__WHAT IS NEEDED__: Output exactly the span of lines that begins at the line containing "Keep writing the" and ends at the line containing "(.16, .08, .05)).build('clamp', 'black_plastic', rack)", both lines included.

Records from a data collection

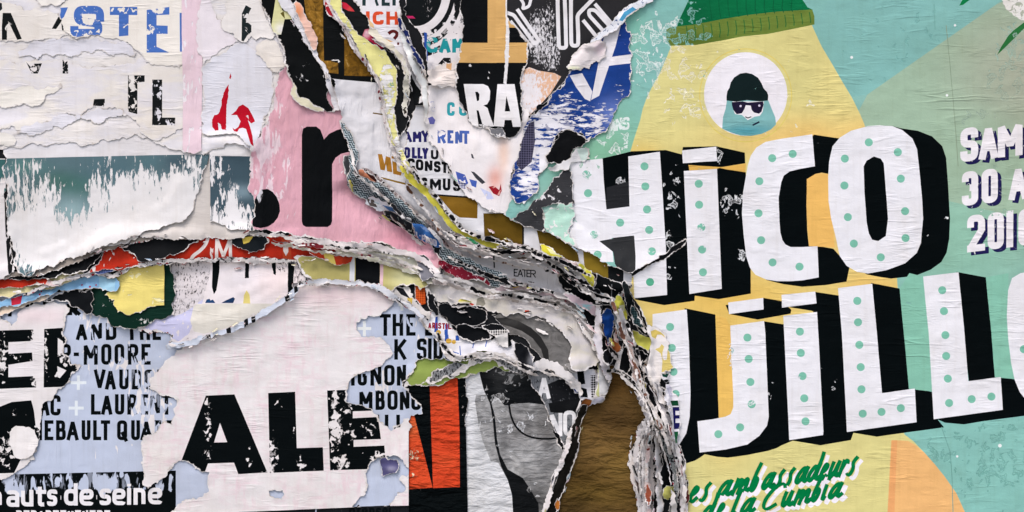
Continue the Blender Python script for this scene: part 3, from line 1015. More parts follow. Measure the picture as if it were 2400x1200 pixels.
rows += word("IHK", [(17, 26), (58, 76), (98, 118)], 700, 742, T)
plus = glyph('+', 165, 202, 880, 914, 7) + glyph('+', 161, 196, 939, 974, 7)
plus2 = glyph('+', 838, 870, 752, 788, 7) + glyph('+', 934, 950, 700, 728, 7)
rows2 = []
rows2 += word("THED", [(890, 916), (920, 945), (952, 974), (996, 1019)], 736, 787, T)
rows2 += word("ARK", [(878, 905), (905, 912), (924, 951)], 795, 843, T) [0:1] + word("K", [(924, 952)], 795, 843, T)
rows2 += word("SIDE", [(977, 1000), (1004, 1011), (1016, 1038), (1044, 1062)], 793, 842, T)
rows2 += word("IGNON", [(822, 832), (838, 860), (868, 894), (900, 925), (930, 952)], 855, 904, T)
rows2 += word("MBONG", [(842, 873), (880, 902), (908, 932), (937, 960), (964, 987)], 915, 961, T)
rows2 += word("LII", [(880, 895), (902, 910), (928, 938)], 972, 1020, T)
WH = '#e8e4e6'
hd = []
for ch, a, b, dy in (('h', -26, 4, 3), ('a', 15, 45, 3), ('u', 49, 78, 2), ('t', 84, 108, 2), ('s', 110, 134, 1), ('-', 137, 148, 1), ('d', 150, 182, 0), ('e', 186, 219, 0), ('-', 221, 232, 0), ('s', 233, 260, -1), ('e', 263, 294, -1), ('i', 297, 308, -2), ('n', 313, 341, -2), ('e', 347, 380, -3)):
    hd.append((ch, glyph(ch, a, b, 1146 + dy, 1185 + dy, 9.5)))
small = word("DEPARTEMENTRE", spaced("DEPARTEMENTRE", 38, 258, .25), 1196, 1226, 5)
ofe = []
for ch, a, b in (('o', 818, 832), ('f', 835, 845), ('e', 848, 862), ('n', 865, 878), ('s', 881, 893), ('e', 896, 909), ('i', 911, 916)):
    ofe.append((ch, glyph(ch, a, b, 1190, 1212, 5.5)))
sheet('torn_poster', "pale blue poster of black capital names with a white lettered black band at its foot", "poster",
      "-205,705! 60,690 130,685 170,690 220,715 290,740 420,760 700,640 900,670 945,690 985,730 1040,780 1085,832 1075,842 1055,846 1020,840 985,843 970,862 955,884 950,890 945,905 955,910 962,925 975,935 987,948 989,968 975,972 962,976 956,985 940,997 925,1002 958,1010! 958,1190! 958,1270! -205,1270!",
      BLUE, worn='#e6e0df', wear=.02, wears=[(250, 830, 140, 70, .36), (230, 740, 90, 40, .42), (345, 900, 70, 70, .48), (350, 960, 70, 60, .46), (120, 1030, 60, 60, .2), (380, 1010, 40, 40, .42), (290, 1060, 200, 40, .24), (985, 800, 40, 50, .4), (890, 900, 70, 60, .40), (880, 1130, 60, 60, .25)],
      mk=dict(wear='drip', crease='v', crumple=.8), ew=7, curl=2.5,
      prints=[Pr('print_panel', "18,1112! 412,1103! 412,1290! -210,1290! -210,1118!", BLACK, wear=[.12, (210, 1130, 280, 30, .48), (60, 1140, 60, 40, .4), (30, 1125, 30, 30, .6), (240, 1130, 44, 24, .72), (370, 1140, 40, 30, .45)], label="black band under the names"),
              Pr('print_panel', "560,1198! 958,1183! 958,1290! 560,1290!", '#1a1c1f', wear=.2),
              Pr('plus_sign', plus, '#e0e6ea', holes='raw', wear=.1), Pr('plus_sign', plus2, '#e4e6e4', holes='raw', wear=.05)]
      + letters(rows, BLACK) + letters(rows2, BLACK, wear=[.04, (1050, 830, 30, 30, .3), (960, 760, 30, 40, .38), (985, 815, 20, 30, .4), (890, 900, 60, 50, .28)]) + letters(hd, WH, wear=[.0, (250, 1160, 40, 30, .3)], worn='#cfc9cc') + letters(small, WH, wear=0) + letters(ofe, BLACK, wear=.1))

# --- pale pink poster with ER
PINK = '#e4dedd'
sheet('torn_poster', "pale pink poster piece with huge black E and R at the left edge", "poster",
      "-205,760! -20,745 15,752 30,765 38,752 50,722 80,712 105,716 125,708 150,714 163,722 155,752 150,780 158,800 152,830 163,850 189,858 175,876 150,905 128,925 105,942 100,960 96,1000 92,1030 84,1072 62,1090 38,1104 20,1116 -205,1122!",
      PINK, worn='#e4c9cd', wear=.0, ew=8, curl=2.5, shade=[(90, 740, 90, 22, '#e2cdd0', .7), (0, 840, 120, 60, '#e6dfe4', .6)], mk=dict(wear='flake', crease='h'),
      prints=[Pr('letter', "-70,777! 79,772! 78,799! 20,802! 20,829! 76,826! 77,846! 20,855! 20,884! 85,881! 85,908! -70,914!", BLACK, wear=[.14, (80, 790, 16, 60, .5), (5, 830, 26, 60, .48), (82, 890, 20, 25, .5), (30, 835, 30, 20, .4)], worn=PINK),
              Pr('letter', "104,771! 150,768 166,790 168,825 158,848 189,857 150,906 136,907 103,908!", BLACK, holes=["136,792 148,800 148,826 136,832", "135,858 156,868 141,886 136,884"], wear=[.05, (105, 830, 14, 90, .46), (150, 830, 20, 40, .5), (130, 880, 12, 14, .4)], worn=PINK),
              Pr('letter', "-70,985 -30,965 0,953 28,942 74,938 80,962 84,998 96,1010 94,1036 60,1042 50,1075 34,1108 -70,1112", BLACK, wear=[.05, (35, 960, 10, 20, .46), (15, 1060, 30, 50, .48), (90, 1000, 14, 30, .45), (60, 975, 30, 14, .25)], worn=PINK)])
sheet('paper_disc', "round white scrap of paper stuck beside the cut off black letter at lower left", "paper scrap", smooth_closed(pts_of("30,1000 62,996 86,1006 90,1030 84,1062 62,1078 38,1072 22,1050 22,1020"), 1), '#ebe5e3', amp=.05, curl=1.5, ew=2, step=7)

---

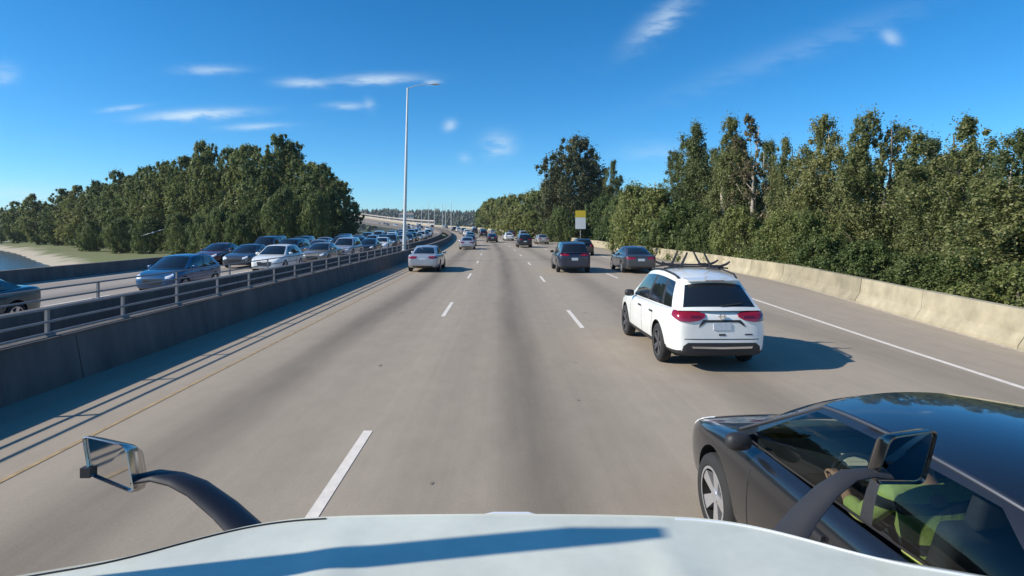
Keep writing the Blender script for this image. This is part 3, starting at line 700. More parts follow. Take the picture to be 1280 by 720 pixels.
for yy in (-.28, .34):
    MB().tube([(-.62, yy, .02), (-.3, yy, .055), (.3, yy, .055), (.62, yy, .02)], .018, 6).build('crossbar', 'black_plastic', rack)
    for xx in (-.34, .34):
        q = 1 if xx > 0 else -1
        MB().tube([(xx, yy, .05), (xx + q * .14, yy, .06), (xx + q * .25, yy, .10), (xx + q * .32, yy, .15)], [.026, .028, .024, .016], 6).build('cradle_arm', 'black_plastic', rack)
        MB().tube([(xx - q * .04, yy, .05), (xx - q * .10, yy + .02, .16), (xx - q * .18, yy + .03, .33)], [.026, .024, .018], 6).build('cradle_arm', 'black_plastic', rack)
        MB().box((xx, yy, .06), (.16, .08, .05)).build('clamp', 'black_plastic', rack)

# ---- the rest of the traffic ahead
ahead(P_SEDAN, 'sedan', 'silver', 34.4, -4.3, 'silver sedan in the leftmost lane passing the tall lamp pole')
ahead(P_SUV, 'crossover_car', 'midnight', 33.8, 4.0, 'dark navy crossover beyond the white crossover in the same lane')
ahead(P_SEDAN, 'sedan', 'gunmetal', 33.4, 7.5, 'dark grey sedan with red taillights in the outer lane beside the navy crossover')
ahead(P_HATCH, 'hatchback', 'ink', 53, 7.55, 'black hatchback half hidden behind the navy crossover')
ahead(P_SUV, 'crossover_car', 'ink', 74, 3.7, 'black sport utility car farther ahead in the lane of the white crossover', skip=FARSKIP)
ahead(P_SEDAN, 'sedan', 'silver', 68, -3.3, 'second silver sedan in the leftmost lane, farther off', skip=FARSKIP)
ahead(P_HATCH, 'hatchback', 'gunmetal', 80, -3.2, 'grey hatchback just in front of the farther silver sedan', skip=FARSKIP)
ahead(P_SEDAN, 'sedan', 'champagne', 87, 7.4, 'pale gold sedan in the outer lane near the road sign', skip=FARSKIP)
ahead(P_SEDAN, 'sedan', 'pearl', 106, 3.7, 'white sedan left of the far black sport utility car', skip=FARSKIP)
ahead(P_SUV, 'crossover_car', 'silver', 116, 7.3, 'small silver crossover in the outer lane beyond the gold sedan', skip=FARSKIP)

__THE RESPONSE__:
Keep writing the Blender script for this image. This is part 3, starting at line 700. More parts follow. Take the picture to be 1280 by 720 pixels.
for yy in (-.28, .34):
    MB().tube([(-.62, yy, .02), (-.3, yy, .055), (.3, yy, .055), (.62, yy, .02)], .018, 6).build('crossbar', 'black_plastic', rack)
    for xx in (-.34, .34):
        q = 1 if xx > 0 else -1
        MB().tube([(xx, yy, .05), (xx + q * .14, yy, .06), (xx + q * .25, yy, .10), (xx + q * .32, yy, .15)], [.026, .028, .024, .016], 6).build('cradle_arm', 'black_plastic', rack)
        MB().tube([(xx - q * .04, yy, .05), (xx - q * .10, yy + .02, .16), (xx - q * .18, yy + .03, .33)], [.026, .024, .018], 6).build('cradle_arm', 'black_plastic', rack)
        MB().box((xx, yy, .06), (.16, .08, .05)).build('clamp', 'black_plastic', rack)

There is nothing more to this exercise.